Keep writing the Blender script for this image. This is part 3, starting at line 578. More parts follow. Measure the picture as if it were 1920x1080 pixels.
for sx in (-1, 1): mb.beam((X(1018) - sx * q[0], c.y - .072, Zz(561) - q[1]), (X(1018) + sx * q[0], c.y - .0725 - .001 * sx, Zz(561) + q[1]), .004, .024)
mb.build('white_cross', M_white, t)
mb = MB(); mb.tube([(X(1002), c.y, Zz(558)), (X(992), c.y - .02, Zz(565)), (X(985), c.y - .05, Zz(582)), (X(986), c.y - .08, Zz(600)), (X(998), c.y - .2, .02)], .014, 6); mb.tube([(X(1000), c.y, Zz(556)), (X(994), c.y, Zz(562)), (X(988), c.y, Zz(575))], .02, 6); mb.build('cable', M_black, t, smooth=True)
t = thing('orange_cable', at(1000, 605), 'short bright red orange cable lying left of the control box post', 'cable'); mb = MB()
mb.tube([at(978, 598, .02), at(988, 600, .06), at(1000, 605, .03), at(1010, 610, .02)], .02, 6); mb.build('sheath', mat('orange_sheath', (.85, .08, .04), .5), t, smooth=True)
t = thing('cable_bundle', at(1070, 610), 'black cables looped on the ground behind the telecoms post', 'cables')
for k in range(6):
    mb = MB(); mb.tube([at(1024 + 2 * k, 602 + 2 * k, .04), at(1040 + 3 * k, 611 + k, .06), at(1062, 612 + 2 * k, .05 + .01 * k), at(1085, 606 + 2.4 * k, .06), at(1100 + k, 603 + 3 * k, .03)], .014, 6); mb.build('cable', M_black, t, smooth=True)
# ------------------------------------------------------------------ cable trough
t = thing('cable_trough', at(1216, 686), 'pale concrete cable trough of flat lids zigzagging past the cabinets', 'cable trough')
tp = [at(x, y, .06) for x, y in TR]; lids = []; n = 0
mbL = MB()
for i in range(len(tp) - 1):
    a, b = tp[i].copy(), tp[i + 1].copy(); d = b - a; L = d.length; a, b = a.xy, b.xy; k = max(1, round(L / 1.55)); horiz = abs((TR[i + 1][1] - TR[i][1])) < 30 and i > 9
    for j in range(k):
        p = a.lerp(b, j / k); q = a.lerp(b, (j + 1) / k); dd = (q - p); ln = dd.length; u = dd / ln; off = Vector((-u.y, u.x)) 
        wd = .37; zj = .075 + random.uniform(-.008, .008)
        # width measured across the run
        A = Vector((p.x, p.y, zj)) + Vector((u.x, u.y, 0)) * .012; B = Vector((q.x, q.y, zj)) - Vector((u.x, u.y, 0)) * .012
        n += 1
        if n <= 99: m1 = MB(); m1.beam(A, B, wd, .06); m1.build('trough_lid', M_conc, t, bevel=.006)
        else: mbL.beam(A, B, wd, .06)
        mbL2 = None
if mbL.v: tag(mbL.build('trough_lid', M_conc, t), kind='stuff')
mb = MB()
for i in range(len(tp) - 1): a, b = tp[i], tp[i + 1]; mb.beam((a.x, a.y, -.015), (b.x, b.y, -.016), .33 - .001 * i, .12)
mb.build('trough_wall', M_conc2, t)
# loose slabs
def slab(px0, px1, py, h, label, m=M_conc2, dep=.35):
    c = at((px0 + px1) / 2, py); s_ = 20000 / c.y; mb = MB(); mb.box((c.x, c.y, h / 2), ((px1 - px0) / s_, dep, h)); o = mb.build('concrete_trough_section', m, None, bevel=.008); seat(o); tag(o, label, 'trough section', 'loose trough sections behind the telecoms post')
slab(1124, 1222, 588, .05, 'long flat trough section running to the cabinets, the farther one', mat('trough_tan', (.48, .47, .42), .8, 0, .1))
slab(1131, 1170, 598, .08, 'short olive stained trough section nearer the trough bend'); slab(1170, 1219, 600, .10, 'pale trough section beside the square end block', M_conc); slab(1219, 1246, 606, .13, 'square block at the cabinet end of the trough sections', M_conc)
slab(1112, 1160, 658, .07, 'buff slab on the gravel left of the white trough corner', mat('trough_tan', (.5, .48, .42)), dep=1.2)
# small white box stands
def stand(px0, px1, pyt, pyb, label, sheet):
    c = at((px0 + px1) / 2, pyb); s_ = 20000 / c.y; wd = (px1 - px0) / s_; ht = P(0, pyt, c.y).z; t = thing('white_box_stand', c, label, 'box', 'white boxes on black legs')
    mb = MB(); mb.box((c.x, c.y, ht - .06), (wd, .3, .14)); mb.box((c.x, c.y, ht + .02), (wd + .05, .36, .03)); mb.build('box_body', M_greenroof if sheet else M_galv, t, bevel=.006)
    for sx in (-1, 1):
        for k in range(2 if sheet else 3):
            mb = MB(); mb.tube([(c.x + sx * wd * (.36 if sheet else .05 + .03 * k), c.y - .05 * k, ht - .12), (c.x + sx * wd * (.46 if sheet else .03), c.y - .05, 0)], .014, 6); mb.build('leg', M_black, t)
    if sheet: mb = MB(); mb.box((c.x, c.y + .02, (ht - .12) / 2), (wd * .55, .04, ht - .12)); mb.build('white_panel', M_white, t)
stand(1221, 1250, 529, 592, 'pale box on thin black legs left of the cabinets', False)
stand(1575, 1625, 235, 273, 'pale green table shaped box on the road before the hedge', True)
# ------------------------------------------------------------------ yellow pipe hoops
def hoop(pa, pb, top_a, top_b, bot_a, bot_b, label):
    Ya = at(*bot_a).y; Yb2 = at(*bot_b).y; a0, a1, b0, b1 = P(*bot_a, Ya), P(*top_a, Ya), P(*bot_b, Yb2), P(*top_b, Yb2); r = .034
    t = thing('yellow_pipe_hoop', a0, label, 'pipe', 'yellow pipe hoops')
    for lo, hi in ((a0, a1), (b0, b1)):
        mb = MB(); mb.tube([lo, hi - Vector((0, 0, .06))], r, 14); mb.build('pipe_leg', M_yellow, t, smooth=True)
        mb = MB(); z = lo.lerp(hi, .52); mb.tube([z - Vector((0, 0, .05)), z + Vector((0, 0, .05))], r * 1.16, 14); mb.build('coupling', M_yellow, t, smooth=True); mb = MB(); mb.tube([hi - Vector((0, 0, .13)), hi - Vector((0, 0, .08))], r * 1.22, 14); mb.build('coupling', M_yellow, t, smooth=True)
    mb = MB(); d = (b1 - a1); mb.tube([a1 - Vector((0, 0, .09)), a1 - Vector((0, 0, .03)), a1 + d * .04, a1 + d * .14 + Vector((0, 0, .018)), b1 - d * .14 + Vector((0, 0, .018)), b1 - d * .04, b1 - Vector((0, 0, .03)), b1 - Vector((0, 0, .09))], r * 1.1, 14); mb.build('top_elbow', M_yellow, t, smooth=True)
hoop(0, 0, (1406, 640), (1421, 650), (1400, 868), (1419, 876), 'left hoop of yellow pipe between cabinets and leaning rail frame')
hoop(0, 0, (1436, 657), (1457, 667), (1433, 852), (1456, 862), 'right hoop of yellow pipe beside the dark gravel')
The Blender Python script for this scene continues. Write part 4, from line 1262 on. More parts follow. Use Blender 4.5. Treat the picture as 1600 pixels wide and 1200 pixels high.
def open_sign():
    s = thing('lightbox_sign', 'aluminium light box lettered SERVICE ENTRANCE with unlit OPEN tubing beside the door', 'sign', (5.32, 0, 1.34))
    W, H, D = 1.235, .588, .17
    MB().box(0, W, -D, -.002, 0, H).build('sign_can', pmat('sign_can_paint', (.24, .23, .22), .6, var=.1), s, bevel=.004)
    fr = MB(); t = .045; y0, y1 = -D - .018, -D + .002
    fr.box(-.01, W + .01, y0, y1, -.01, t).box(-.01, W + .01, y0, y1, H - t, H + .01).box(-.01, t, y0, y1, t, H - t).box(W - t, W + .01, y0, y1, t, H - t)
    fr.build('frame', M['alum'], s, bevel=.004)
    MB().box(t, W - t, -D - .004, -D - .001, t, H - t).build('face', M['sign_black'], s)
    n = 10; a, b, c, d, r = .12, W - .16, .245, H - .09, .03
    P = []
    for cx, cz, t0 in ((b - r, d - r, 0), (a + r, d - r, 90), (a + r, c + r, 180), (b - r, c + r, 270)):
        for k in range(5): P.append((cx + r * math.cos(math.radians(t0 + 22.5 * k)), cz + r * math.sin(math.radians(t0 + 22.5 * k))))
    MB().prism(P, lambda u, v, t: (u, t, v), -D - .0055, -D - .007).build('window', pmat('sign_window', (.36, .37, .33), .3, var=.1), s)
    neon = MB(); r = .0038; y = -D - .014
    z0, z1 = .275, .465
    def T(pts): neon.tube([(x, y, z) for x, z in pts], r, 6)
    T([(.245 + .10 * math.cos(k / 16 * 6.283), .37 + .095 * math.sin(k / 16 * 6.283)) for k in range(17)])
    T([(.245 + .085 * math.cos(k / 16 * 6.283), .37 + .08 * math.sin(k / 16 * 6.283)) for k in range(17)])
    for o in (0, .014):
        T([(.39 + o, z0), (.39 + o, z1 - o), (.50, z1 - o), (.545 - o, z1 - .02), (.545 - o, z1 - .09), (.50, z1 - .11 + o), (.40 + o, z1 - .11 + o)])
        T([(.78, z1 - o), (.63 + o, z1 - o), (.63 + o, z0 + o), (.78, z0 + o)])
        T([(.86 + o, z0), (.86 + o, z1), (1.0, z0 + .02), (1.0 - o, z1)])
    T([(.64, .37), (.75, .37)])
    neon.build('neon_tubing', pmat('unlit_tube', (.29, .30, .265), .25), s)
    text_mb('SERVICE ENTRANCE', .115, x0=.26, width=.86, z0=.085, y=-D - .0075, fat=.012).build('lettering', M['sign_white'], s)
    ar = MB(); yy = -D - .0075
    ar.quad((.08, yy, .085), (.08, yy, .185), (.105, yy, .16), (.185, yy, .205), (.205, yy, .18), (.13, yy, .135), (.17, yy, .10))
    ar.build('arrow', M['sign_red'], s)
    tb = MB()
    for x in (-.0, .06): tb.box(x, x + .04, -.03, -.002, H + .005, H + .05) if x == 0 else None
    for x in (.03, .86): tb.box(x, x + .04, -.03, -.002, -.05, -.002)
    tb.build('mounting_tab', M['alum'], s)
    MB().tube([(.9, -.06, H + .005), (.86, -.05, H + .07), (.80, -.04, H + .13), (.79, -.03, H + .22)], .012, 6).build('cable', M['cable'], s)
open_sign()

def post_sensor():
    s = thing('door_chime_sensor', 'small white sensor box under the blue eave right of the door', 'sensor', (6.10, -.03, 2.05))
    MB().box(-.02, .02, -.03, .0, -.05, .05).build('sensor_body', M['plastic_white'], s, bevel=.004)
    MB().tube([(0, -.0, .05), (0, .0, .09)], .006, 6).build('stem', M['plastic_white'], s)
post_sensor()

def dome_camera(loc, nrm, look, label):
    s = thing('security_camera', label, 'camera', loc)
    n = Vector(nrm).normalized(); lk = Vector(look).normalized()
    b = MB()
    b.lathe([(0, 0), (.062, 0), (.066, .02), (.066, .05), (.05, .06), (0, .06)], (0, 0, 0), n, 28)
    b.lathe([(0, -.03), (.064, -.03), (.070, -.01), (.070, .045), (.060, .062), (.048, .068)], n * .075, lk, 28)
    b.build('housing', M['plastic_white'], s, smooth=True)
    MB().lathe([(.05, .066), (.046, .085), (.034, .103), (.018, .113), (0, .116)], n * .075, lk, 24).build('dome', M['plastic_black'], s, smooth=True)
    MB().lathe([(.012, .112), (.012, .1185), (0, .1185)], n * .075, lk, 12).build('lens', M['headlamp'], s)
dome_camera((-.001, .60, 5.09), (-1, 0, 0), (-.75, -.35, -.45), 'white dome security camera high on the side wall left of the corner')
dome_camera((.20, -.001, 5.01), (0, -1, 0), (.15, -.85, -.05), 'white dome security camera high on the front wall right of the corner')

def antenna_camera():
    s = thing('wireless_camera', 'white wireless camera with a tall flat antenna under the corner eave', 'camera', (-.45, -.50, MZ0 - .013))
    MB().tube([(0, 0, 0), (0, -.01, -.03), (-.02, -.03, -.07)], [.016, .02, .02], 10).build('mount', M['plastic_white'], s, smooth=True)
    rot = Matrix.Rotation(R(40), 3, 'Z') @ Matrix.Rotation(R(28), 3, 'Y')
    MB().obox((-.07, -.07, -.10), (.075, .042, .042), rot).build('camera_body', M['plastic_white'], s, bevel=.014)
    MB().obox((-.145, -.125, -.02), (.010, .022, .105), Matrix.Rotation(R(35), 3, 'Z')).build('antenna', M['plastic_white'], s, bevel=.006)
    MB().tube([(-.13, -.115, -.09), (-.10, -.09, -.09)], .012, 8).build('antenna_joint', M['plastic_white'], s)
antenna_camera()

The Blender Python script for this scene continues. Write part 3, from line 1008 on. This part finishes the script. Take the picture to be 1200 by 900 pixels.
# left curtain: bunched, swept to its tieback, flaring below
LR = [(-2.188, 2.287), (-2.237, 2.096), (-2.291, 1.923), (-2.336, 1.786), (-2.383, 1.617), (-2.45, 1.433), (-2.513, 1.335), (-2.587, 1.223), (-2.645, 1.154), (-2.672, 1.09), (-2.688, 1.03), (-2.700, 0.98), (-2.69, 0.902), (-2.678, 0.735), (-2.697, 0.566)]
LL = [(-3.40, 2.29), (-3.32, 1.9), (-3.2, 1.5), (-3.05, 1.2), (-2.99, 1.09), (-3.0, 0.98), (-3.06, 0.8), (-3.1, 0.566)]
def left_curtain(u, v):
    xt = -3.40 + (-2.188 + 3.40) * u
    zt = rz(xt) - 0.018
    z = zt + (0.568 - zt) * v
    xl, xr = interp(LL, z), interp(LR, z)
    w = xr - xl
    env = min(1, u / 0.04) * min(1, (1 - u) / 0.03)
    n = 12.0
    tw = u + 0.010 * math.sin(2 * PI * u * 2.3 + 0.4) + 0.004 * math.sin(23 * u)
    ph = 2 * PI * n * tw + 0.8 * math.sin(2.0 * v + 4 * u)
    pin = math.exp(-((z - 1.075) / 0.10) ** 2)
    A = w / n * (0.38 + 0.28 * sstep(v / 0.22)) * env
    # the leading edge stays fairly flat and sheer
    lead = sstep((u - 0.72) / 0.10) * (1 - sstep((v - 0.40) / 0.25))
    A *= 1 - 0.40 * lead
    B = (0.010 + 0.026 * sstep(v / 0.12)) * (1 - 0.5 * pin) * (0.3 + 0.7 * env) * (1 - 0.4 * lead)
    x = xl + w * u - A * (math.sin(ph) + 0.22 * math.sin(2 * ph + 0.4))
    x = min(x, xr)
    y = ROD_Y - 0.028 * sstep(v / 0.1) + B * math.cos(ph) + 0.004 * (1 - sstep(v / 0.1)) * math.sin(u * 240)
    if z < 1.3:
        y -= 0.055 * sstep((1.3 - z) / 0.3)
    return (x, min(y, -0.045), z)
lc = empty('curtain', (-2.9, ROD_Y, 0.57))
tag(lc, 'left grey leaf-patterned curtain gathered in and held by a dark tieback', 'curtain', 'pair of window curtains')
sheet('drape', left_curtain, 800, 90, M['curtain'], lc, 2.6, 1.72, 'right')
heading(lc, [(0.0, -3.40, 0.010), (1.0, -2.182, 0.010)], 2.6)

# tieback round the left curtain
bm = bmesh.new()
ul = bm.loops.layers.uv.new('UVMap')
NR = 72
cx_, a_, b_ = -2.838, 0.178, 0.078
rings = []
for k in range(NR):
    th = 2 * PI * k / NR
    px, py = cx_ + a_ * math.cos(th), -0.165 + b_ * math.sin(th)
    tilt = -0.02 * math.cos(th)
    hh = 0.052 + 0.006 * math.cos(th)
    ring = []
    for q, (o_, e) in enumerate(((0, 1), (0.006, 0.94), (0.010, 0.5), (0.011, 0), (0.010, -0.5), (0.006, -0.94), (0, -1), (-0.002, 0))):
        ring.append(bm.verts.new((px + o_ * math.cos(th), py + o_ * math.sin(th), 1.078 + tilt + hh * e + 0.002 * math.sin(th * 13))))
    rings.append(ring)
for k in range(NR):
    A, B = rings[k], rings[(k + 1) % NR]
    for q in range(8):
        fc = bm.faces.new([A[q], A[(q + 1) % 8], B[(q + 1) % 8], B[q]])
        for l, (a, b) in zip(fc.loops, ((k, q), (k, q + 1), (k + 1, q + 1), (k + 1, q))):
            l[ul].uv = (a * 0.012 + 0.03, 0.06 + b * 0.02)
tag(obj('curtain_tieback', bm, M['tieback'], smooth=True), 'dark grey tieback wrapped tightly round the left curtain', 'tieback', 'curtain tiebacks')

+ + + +

§ To be done:
Read through the entries and copy each line in which "Python" appears.

§ Answer to the exercise:
The Blender Python script for this scene continues. Write part 4, from line 1262 on. More parts follow. Use Blender 4.5. Treat the picture as 1600 pixels wide and 1200 pixels high.
The Blender Python script for this scene continues. Write part 3, from line 1008 on. This part finishes the script. Take the picture to be 1200 by 900 pixels.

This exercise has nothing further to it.